A report by the Kenya National Bureau of Statistics showed that, as of 2023, over 13.9 million adult Kenyans had no retirement savings. And those covered do not have adequate savings for a dignified old age.
According to the RBA Industry Report for December 2023, assets under management for retirement benefits schemes increased by 9.4 per cent to Sh1.7 trillion in December 2023, up from the Sh1.6 trillion recorded in 2022.
Cytonn attributes the growth to the enhanced contributions to the mandatory scheme, the National Social Security Fund (NSSF), which began in earnest in February 2023 following the Court of
Appeal ruling that set aside the initial ruling of the Employment and Labour Relations Court, which had suspended the implementation of the NSSF Act. The Act, which increased the contribution rates from Sh400 to 12 per cent of an employee’s monthly earnings (with the employee and employer each contributing six per cent), had been rendered unconstitutional by the lower court.
“Despite the continued growth, Kenya remains characterised by a low saving culture, with research ... showing that only 14.2 per cent of the adult population in the labour force save, including for their retirement...,” says the Cytonn report.
Cytonn cites the high unemployment rate, access to savings before retirement, low pension coverage in the informal sector, unremitted contributions, and delayed processing and payment of benefits as some of the main challenges hindering the growth of pension schemes in Kenya.
The Cytonn report extols the role of employment in enhancing the growth of retirement savings by providing the primary means through which individuals accumulate the necessary funds for their post-working years.
It urges employers to offer a retirement plan or join an umbrella retirement plan, increase efforts to reduce the number of withdrawals in the retirement plan, help pre-retirees plan their transition into retirement, and allow part-time employees to join retirement schemes.

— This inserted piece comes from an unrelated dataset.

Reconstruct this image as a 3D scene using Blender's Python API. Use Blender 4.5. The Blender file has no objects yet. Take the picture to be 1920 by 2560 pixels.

The report is hopeful that things will get better, especially if proposals in the Finance Bill 2024 regarding the pensions sector are effected: “Going forward, we expect the growth trend to continue in the coming years as the economy continues to recover and more people understand the importance of saving for retirement. We hope the recommendations for the industry in the Finance Bill will be adopted, and they will signal a continued government interest in driving pension savings penetration in the country forward.”